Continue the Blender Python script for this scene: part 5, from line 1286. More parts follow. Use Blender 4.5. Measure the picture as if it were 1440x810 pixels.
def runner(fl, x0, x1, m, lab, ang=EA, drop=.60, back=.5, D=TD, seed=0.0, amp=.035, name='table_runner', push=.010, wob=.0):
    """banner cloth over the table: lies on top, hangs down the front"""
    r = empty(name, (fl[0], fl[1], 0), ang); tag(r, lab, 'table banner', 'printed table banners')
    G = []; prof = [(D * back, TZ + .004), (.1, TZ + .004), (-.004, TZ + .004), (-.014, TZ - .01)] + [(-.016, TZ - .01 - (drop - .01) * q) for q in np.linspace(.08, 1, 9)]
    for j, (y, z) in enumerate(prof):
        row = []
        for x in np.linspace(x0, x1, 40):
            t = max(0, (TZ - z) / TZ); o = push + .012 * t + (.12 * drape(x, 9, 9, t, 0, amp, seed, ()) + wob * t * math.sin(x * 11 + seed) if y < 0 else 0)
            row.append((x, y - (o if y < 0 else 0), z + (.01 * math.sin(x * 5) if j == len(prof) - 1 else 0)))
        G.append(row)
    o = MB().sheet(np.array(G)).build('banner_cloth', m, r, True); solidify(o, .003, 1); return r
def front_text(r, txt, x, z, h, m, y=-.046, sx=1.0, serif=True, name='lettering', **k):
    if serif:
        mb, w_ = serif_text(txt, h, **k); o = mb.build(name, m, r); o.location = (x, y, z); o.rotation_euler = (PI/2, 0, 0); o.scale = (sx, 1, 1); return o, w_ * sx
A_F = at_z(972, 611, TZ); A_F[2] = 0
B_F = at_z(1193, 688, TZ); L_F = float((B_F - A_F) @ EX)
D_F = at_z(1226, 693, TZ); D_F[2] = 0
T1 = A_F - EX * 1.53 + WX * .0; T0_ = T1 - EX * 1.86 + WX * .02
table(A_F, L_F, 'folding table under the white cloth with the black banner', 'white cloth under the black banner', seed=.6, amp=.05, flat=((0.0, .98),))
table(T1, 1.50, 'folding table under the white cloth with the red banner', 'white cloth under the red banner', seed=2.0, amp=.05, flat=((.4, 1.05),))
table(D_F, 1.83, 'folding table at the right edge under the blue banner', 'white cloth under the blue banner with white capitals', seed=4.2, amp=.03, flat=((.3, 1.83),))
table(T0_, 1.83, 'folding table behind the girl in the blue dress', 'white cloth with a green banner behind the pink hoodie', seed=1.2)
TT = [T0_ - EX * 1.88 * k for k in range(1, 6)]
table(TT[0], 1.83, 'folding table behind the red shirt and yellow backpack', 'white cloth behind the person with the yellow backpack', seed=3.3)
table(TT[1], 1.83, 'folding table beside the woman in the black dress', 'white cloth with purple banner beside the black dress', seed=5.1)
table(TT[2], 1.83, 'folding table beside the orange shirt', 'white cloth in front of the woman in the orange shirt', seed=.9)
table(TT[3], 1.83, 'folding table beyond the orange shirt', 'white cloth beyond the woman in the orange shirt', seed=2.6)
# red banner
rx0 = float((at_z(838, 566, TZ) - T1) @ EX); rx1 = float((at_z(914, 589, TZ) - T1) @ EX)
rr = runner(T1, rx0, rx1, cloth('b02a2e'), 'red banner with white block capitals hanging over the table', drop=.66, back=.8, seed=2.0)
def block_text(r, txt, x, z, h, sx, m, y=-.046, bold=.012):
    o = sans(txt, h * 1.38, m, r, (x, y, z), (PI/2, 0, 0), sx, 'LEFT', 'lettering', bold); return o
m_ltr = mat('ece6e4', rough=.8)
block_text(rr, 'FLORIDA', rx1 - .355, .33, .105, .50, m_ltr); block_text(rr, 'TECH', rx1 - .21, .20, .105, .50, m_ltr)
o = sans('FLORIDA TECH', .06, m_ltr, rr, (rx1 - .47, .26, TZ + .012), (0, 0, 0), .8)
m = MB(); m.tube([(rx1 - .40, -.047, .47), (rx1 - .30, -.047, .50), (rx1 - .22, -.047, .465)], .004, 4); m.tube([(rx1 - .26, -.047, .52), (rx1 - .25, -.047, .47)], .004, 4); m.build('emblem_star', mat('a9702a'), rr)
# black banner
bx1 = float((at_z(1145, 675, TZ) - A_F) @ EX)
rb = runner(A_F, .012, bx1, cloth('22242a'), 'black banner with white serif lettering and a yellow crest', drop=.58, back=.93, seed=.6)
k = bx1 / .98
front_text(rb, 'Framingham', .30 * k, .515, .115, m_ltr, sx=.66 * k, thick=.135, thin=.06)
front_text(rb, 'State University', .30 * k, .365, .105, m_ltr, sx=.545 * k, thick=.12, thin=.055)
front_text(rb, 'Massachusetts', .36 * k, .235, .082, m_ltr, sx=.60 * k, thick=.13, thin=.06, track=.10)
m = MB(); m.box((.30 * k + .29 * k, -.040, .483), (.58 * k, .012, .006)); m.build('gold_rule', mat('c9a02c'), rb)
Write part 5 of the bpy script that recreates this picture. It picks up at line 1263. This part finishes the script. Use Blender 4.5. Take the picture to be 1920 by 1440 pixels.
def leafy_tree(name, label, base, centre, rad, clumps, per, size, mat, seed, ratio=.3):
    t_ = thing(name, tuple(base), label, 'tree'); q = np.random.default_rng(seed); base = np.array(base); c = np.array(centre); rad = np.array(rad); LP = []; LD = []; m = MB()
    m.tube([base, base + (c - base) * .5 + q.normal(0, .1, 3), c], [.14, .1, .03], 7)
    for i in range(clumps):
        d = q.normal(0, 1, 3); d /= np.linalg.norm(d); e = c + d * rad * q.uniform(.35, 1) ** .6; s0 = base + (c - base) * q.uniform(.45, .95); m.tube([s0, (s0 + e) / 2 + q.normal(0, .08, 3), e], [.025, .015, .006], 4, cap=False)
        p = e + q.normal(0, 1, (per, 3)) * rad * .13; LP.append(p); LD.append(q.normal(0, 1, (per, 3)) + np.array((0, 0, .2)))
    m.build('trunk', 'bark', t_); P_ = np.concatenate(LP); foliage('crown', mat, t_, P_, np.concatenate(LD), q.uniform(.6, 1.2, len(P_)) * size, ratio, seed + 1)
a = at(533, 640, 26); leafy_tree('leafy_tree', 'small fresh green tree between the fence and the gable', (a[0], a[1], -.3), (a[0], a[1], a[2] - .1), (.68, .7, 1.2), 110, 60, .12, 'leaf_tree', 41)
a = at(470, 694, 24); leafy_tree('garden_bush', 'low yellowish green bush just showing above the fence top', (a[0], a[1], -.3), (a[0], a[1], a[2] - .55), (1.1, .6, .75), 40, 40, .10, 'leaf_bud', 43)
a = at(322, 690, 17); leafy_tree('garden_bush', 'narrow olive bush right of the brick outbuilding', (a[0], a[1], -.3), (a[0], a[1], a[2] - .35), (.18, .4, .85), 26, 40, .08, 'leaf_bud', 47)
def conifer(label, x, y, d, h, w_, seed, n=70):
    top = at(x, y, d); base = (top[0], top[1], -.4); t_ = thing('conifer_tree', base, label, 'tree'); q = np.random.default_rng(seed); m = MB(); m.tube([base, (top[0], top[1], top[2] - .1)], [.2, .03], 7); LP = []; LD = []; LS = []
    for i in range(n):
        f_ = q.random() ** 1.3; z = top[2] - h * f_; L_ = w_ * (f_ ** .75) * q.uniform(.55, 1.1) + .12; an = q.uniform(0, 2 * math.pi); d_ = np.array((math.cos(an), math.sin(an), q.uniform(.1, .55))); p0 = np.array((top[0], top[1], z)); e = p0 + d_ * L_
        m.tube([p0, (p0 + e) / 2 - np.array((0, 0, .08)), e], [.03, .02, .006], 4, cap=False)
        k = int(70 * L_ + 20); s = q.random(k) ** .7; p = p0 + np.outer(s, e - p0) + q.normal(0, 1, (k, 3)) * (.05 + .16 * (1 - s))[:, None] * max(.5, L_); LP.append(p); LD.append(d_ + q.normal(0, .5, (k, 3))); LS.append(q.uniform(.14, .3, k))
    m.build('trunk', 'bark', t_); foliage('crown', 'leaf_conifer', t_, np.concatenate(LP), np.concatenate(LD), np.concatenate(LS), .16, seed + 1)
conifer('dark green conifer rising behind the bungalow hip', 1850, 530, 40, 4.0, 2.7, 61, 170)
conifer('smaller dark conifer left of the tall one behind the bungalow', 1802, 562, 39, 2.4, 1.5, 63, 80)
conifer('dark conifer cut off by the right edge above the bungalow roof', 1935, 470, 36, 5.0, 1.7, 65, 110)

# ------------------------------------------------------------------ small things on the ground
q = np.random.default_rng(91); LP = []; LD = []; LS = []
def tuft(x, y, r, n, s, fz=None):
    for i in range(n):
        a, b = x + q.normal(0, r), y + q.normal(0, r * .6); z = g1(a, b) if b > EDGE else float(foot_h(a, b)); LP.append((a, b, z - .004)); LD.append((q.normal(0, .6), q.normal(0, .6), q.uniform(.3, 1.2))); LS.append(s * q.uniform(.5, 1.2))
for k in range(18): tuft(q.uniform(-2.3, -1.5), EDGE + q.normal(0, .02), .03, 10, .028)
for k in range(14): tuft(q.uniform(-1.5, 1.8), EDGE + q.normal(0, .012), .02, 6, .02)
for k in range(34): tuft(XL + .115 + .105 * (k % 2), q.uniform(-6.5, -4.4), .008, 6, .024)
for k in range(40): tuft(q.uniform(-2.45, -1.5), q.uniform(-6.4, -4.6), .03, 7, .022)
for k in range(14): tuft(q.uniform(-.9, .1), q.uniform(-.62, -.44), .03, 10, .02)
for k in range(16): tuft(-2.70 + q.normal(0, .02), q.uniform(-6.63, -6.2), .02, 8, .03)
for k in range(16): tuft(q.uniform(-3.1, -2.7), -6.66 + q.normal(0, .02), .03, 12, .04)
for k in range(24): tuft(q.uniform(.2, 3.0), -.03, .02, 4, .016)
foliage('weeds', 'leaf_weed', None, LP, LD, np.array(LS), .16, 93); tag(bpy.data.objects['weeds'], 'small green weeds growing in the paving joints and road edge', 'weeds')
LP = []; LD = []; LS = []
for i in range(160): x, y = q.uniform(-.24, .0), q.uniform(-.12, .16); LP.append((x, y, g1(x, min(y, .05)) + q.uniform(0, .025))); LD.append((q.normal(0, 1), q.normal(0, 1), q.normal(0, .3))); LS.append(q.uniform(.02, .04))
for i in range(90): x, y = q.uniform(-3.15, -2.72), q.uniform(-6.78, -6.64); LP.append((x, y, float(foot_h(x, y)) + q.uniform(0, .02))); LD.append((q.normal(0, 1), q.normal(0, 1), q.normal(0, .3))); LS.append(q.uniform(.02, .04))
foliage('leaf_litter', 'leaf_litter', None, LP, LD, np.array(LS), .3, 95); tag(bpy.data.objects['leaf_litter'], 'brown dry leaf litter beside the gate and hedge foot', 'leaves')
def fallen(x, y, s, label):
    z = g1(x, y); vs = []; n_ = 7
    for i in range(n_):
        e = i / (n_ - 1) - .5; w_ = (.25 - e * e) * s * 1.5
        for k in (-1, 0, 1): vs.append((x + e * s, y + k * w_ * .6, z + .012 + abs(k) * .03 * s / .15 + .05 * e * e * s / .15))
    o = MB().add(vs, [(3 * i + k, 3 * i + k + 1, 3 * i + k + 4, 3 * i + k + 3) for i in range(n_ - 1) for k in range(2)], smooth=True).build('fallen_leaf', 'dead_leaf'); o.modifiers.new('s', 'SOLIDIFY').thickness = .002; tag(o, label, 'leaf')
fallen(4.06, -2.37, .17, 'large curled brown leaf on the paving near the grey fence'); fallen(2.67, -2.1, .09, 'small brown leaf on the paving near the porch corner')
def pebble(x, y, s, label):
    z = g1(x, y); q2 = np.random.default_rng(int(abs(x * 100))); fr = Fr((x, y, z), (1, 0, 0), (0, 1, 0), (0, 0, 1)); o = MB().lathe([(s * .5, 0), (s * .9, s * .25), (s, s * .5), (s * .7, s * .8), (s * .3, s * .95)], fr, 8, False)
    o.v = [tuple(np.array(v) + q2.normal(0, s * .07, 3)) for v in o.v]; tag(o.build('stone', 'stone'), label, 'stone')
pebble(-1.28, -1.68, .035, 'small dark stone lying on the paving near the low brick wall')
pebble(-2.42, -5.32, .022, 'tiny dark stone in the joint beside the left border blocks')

- **EXERCISE DETAILS**:
Pick out and copy every line that contains the word "this".

- **ANSWER TO THE EXERCISE**:
Continue the Blender Python script for this scene: part 5, from line 1286. More parts follow. Use Blender 4.5. Measure the picture as if it were 1440x810 pixels.
Write part 5 of the bpy script that recreates this picture. It picks up at line 1263. This part finishes the script. Use Blender 4.5. Take the picture to be 1920 by 1440 pixels.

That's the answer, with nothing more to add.